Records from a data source
= = =
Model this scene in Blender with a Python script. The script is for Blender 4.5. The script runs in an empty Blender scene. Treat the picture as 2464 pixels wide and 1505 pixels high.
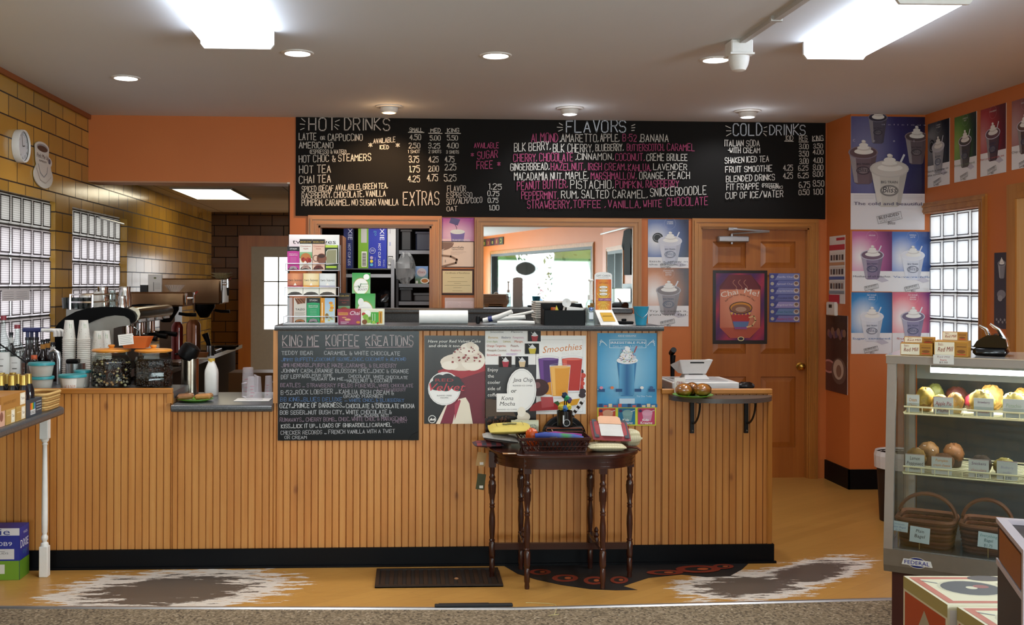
import bpy, math, random
from mathutils import Vector, Matrix
R = random.Random(7)
sc = bpy.context.scene
COL = sc.collection
# ---------------------------------------------------------------- camera
FPX, PX, PY = 2500.0, 1107.0, 684.0
TH, RO = 0.0488, 0.0034
EYE = Vector((0, 0, 1.585))
_f = Vector((math.sin(TH), math.cos(TH), 0)); _r = Vector((math.cos(TH), -math.sin(TH), 0)); _u = Vector((0, 0, 1))
_R = _r*math.cos(RO) + _u*math.sin(RO); _U = _u*math.cos(RO) - _r*math.sin(RO)
cd = bpy.data.cameras.new('camera'); cam = bpy.data.objects.new('camera', cd); COL.objects.link(cam)
cd.sensor_width = 36; cd.lens = FPX/2464*36; cd.clip_start = 0.05; cd.clip_end = 200
cd.shift_x = (1232-PX)/2464; cd.shift_y = (PY-752.5)/2464
cam.matrix_world = Matrix(((_R.x, _U.x, -_f.x, EYE.x), (_R.y, _U.y, -_f.y, EYE.y), (_R.z, _U.z, -_f.z, EYE.z), (0, 0, 0, 1)))
sc.camera = cam
sc.view_settings.view_transform = 'Standard'; sc.view_settings.look = 'None'
sc.view_settings.gamma = 1; sc.view_settings.use_curve_mapping = False
sc.view_settings.exposure = 0.05
sc.cycles.use_denoising = True
sc.cycles.max_bounces = 8; sc.cycles.transparent_max_bounces = 24
sc.cycles.caustics_reflective = False; sc.cycles.caustics_refractive = False
sc.cycles.sample_clamp_indirect = 6
# ---------------------------------------------------------------- daylight
wo = bpy.data.worlds.new('sky'); sc.world = wo; wo.use_nodes = True
wb = wo.node_tree.nodes['Background']; wb.inputs[0].default_value = (0.93, 0.97, 1, 1); wb.inputs[1].default_value = 3.6

def area(name, loc, rot, sx, sy, e, col=(1, 1, 1), portal=False):
    l = bpy.data.lights.new(name, 'AREA'); l.shape = 'RECTANGLE'; l.size = sx; l.size_y = sy; l.energy = e; l.color = col
    o = bpy.data.objects.new(name, l); o.location = loc; o.rotation_euler = rot; COL.objects.link(o)
    if portal: l.cycles.is_portal = True
    return o
def point(name, loc, e, col, r=.03):
    l = bpy.data.lights.new(name, 'POINT'); l.energy = e; l.color = col; l.shadow_soft_size = r
    o = bpy.data.objects.new(name, l); o.location = loc; COL.objects.link(o); return o
def spot(name, loc, to, e, ang, col, r=.05, blend=.6):
    l = bpy.data.lights.new(name, 'SPOT'); l.energy = e; l.color = col; l.shadow_soft_size = r; l.spot_size = ang; l.spot_blend = blend
    o = bpy.data.objects.new(name, l); o.location = loc; COL.objects.link(o)
    o.rotation_euler = (Vector(to)-Vector(loc)).to_track_quat('-Z', 'Y').to_euler(); return o

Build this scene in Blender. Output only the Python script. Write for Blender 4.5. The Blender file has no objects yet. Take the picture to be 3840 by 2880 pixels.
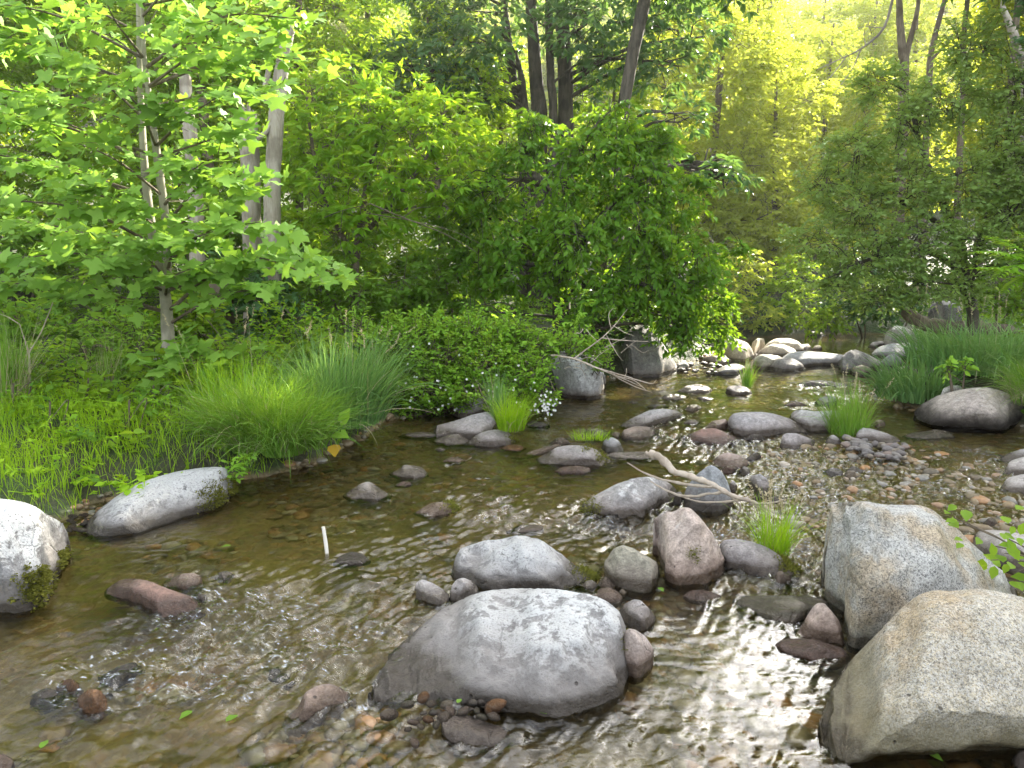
import bpy, math, random
import numpy as np
from mathutils import Vector, noise as mnoise
R_ = math.radians
sc = bpy.context.scene
COL = sc.collection
# ------------------------------------------------------------------ camera
W, H, F = 3840.0, 2880.0, 2884.0
CAMH, PITCH = 1.5, math.atan((1440-955)/2884.0)
cp, sp = math.cos(PITCH), math.sin(PITCH)
def ray(X, Y):
    dx, dy = (X-W/2)/F, (H/2-Y)/F
    return np.array([dx, cp+dy*sp, -sp+dy*cp])
def at(X, Y, z=0.0):
    r = ray(X, Y)
    t = (z-CAMH)/min(r[2], -0.012)
    return np.array([r[0]*t, r[1]*t, z])
def atd(X, Y, d):                     # point on the ray at forward depth d
    r = ray(X, Y); t = d/r[1]
    return np.array([r[0]*t, d, CAMH+r[2]*t])
K = 3840/2212.0
def q(x, y, d): return atd(x*K, y*K, d)
cam = bpy.data.objects.new('camera', bpy.data.cameras.new('camera'))
COL.objects.link(cam); sc.camera = cam
cam.location = (0, 0, CAMH); cam.rotation_euler = (math.pi/2-PITCH, 0, 0)
cam.data.sensor_fit = 'HORIZONTAL'; cam.data.sensor_width = 36.0
cam.data.lens = 36.0*F/W; cam.data.clip_end = 500
# ------------------------------------------------------------------ numpy noise
def _h(ix, iy, s):
    n = (ix*374761393 + iy*668265263 + s*974711) & 0xffffffff
    n = ((n ^ (n >> 13))*1274126177) & 0xffffffff
    return ((n ^ (n >> 16)) & 0xffff)/65535.0
def vn(x, y, s=0):                    # smooth value noise, -1..1
    x = np.asarray(x, float); y = np.asarray(y, float)
    ix = np.floor(x).astype(np.int64); iy = np.floor(y).astype(np.int64)
    fx, fy = x-ix, y-iy
    u = fx*fx*fx*(fx*(fx*6-15)+10); v = fy*fy*fy*(fy*(fy*6-15)+10)
    a = _h(ix, iy, s)*(1-u)+_h(ix+1, iy, s)*u
    b = _h(ix, iy+1, s)*(1-u)+_h(ix+1, iy+1, s)*u
    return (a*(1-v)+b*v)*2-1
def fbm(x, y, s=0, o=4):
    t, a = 0, 1.0
    for i in range(o):
        t = t+a*vn(x*2**i+17.3*i, y*2**i-9.1*i, s+i); a *= .5
    return t/1.9
# ------------------------------------------------------------------ mesh building
class MB:
    def __init__(s): s.v = []; s.f = {}; s.n = 0; s.t = []
    def add(s, v, faces, tint=None):
        v = np.asarray(v, float).reshape(-1, 3); faces = np.asarray(faces, np.int64)
        s.v.append(v); s.f.setdefault(faces.shape[1], []).append(faces+s.n); s.n += len(v)
        s.t.append(np.zeros(len(v)) if tint is None else np.broadcast_to(np.asarray(tint, float), (len(v),)))
    def build(s, name, mat, parent=None, loc=None, smooth=True):
        loc = np.zeros(3) if loc is None else np.asarray(loc, float)
        v = np.concatenate(s.v)-loc
        tot, st, flat = [], [], []
        for k in s.f:
            f = np.concatenate(s.f[k]); flat.append(f.ravel()); tot.append(np.full(len(f), k))
        flat = np.concatenate(flat); tot = np.concatenate(tot)
        st = np.concatenate([[0], np.cumsum(tot)[:-1]])
        me = bpy.data.meshes.new(name)
        me.vertices.add(len(v)); me.vertices.foreach_set('co', v.astype(np.float32).ravel())
        me.loops.add(len(flat)); me.loops.foreach_set('vertex_index', flat.astype(np.int32))
        me.polygons.add(len(tot)); me.polygons.foreach_set('loop_start', st.astype(np.int32))
        me.polygons.foreach_set('loop_total', tot.astype(np.int32))
        me.polygons.foreach_set('use_smooth', np.full(len(tot), smooth))
        a = me.attributes.new('tint', 'FLOAT', 'POINT')
        a.data.foreach_set('value', np.concatenate(s.t).astype(np.float32))
        me.update(calc_edges=True); me.validate()
        me.materials.append(mat)
        o = bpy.data.objects.new(name, me); COL.objects.link(o)
        if parent is not None: o.parent = parent
        else: o.location = loc
        return o
def tag(o, label=None, cat=None, group=None, kind=None):
    if label: o['label'] = label
    if cat: o['category'] = cat
    if group: o['group'] = group
    if kind: o['kind'] = kind
    return o
def empty(name, loc):
    o = bpy.data.objects.new(name, None); COL.objects.link(o); o.location = tuple(loc)
    o.empty_display_size = .1
    return o
def norm(v):
    v = np.asarray(v, float)
    return v/np.maximum(np.linalg.norm(v, axis=-1, keepdims=True), 1e-9)
def resample(P, r, n):
    P = np.asarray(P, float); r = np.asarray(r, float)
    t = np.concatenate([[0], np.cumsum(np.linalg.norm(np.diff(P, axis=0), axis=1))]); t /= t[-1]
    u = np.linspace(0, 1, n)
    # smooth by catmull-rom on each axis
    out = np.zeros((n, 3))
    idx = np.clip(np.searchsorted(t, u, side='right')-1, 0, len(P)-2)
    for k in range(n):
        i = idx[k]; p1, p2 = P[i], P[i+1]
        p0 = P[i-1] if i > 0 else 2*p1-p2
        p3 = P[i+2] if i+2 < len(P) else 2*p2-p1
        s = (u[k]-t[i])/max(t[i+1]-t[i], 1e-9)
        out[k] = .5*((2*p1)+(-p0+p2)*s+(2*p0-5*p1+4*p2-p3)*s*s+(-p0+3*p1-3*p2+p3)*s**3)
    return out, np.interp(u, t, r)
def tube(mb, P, r, n=10, sides=8, wob=.0, seed=0, tint=0.0, cap=True, raw=False):
    rg = np.random.default_rng(seed)
    if raw: C, rr = np.asarray(P, float), np.asarray(r, float); n = len(C)
    else: C, rr = resample(P, r, n)
    T = norm(np.gradient(C, axis=0))
    ref = np.array([1., .2, .1]) if abs(T[0][2]) > .7 else np.array([0, .1, 1.])
    A = norm(np.cross(T, ref)); B = np.cross(T, A)
    ang = np.linspace(0, 2*np.pi, sides, endpoint=False)
    lob = 1+wob*rg.normal(size=(1, sides))+wob*.6*rg.normal(size=(n, sides))
    V = C[:, None]+(A[:, None]*np.cos(ang)[None, :, None]+B[:, None]*np.sin(ang)[None, :, None])*(rr[:, None]*lob)[..., None]
    i = np.arange(n-1)[:, None]*sides; j = np.arange(sides)[None]
    j2 = (j+1) % sides
    Q = np.stack([i+j, i+j2, i+sides+j2, i+sides+j], -1).reshape(-1, 4)
    mb.add(V, Q, tint)
    if cap:
        e = np.concatenate([V[-1], [C[-1]+T[-1]*rr[-1]*.15]])
        mb.add(e, np.stack([np.arange(sides), (np.arange(sides)+1) % sides, np.full(sides, sides)], -1), tint)
    return C, rr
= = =
Stated exercise:
Copy each line containing the word "objects" from the data.

Result of this exercise:
cd = bpy.data.cameras.new('camera'); cam = bpy.data.objects.new('camera', cd); COL.objects.link(cam)
    o = bpy.data.objects.new(name, l); o.location = loc; o.rotation_euler = rot; COL.objects.link(o)
    o = bpy.data.objects.new(name, l); o.location = loc; COL.objects.link(o); return o
    o = bpy.data.objects.new(name, l); o.location = loc; COL.objects.link(o)
Build this scene in Blender. Output only the Python script. Write for Blender 4.5. The Blender file has no objects yet. Take the picture to be 3840 by 2880 pixels.
cam = bpy.data.objects.new('camera', bpy.data.cameras.new('camera'))
COL.objects.link(cam); sc.camera = cam
        o = bpy.data.objects.new(name, me); COL.objects.link(o)
    o = bpy.data.objects.new(name, None); COL.objects.link(o); o.location = tuple(loc)